Donald Trump’s White House asked the Pentagon to play down and delay reports of injuries suffered by US troops from an Iranian missile attack on two Iraqi bases in January 2020.

Iran fired on the bases five days after the US drone assassination of Maj. Gen. Qassem Soleimani, the commander of the Quds Force of the Revolutionary Guards, and Iraqi militia leader Abu Mahdi al-Muhandis.

More then 100 American troops suffered traumatic brain injuries. While about 80% returned to duty within days, dozens were evacuated to Germany and then the US for treatment.

But Trump claimed there were no casualties, with the US personnel suffering only “headaches” that were “not very serious”.

See also Why Trump Administration is in Chaos After Soleimani Assassination

Alyssa Farah, who was the Pentagon’s spokeswoman at the time, has told a podcast of the White House attempt to shut down an accurate statement.

She said, “We gave those facts to the President,” and it was Pentagon policy to release the information as it was verified.

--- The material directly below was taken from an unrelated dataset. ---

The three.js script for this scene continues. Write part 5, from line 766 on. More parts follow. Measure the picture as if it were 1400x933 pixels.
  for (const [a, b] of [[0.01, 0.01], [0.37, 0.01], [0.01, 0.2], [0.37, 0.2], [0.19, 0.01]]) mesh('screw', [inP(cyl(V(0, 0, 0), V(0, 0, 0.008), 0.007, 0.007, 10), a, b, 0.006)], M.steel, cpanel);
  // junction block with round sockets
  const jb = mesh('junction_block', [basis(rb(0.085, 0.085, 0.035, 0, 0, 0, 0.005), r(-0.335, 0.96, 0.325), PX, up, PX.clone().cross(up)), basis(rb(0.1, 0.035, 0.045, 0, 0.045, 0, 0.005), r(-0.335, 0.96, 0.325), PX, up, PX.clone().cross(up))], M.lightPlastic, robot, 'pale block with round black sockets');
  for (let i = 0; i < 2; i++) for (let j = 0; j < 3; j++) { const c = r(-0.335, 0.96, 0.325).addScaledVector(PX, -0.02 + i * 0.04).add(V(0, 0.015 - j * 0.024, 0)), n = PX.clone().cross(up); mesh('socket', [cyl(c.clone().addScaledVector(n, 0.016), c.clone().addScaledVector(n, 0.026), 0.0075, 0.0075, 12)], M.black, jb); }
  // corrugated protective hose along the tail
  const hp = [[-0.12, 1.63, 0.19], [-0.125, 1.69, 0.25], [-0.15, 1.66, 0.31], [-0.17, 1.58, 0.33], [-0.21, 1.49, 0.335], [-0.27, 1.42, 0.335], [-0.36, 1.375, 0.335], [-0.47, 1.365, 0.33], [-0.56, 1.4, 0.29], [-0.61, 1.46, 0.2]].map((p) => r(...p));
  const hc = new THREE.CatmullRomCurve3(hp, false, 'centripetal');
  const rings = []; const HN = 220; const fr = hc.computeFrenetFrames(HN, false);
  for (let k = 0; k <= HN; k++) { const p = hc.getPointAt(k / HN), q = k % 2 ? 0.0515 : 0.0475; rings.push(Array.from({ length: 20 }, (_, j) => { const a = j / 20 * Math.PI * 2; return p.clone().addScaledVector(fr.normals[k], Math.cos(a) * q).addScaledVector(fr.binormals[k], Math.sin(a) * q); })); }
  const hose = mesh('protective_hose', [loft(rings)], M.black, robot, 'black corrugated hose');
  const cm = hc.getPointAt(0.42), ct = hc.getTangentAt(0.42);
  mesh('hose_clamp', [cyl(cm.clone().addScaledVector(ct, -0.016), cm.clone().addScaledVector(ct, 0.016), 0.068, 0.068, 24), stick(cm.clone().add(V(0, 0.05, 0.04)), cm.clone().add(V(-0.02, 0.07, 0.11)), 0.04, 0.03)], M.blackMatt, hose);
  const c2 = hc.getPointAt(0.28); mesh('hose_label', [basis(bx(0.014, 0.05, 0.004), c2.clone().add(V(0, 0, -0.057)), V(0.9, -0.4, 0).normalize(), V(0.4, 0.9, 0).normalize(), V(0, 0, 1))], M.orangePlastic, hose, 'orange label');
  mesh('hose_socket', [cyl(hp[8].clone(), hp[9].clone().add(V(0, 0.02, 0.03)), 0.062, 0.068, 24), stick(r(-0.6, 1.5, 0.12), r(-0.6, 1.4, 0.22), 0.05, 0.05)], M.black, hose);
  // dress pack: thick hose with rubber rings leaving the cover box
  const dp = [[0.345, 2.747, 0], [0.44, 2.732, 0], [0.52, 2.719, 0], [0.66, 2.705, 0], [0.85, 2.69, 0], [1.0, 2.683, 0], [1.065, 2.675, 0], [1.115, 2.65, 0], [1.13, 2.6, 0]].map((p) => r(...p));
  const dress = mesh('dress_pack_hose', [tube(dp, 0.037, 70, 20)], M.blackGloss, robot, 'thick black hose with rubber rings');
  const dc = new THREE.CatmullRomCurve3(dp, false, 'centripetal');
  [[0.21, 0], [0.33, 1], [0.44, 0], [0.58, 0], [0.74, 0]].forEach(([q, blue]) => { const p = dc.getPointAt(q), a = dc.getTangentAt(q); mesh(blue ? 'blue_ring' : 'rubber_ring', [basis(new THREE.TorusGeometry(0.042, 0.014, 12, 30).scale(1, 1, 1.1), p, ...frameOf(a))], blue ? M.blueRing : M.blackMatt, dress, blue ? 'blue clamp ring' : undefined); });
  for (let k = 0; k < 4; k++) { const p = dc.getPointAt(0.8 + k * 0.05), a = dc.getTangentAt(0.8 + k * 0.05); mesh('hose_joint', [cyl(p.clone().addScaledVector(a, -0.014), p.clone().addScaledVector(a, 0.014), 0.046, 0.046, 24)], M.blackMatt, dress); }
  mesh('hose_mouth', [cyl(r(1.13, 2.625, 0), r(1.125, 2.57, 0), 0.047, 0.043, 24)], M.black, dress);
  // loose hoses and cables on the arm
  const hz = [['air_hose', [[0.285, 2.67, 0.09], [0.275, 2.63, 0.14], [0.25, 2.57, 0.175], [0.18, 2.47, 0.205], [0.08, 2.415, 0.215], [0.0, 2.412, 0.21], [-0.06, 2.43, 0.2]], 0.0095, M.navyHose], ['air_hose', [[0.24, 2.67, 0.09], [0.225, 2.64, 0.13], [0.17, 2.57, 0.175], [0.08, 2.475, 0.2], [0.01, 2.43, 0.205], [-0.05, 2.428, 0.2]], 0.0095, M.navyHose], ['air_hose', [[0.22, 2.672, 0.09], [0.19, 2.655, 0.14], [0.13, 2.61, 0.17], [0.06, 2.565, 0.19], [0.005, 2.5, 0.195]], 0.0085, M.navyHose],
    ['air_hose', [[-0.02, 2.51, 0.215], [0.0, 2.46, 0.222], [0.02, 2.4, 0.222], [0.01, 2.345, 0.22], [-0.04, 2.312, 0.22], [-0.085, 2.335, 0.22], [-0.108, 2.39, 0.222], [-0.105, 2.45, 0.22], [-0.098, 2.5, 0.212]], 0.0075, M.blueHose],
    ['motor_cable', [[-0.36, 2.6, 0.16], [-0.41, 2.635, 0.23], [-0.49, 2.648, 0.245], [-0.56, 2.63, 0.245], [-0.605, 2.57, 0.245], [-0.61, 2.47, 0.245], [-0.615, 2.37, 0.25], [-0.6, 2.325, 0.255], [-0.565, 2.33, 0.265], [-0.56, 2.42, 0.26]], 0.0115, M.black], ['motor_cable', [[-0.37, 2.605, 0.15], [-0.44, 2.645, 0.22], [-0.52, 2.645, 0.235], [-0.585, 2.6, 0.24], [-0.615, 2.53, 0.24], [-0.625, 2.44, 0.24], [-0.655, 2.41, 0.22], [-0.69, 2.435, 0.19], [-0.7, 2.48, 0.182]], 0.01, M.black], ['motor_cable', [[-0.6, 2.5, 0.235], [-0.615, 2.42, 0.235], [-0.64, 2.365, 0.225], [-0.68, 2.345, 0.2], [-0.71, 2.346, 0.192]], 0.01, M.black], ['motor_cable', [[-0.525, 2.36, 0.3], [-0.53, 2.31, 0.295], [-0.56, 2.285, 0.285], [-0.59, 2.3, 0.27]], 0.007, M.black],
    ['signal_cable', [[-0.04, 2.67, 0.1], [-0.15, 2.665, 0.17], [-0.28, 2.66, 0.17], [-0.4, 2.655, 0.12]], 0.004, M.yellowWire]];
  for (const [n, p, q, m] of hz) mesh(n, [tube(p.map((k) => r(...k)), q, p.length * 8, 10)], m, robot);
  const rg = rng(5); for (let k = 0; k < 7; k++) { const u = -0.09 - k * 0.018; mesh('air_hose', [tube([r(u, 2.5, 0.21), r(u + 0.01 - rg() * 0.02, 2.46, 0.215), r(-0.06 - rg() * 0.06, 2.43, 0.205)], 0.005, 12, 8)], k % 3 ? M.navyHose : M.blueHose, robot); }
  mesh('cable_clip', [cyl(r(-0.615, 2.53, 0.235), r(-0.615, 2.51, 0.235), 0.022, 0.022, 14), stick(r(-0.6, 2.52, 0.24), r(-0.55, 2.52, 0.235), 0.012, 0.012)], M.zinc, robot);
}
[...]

But she continued:

I think where things got shaky was there was an effort from the White House to want to say [that] this was not successful – the Iranians were not successful in harming our targets in response.

And I think that went too far….It ended up glossing over what ended up being very significant injuries on US troops after the fact.

Farah recalled that, as the Pentagon continued to update the number of casualties, “We did get pushback from the White House of, ‘Can you guys report this differently? Can it be every 10 days or two weeks, or we do a wrap-up after the fact?’. The White House would prefer if we did not give regular updates on it.”

The spokeswoman resisted, “My feeling was, if my experience had taught me anything, transparency is always going to be your best friend in that field.”

The Trump camp did not respond to Farah’s revelations on Tuesday.

Instead, sensing a political opportunity, Trump has been calling the family members of some of the 13 US troops killed by a bombing on August 26 in Kabul, Afghanistan, during the evacuation following the Taliban’s takeover of the capital.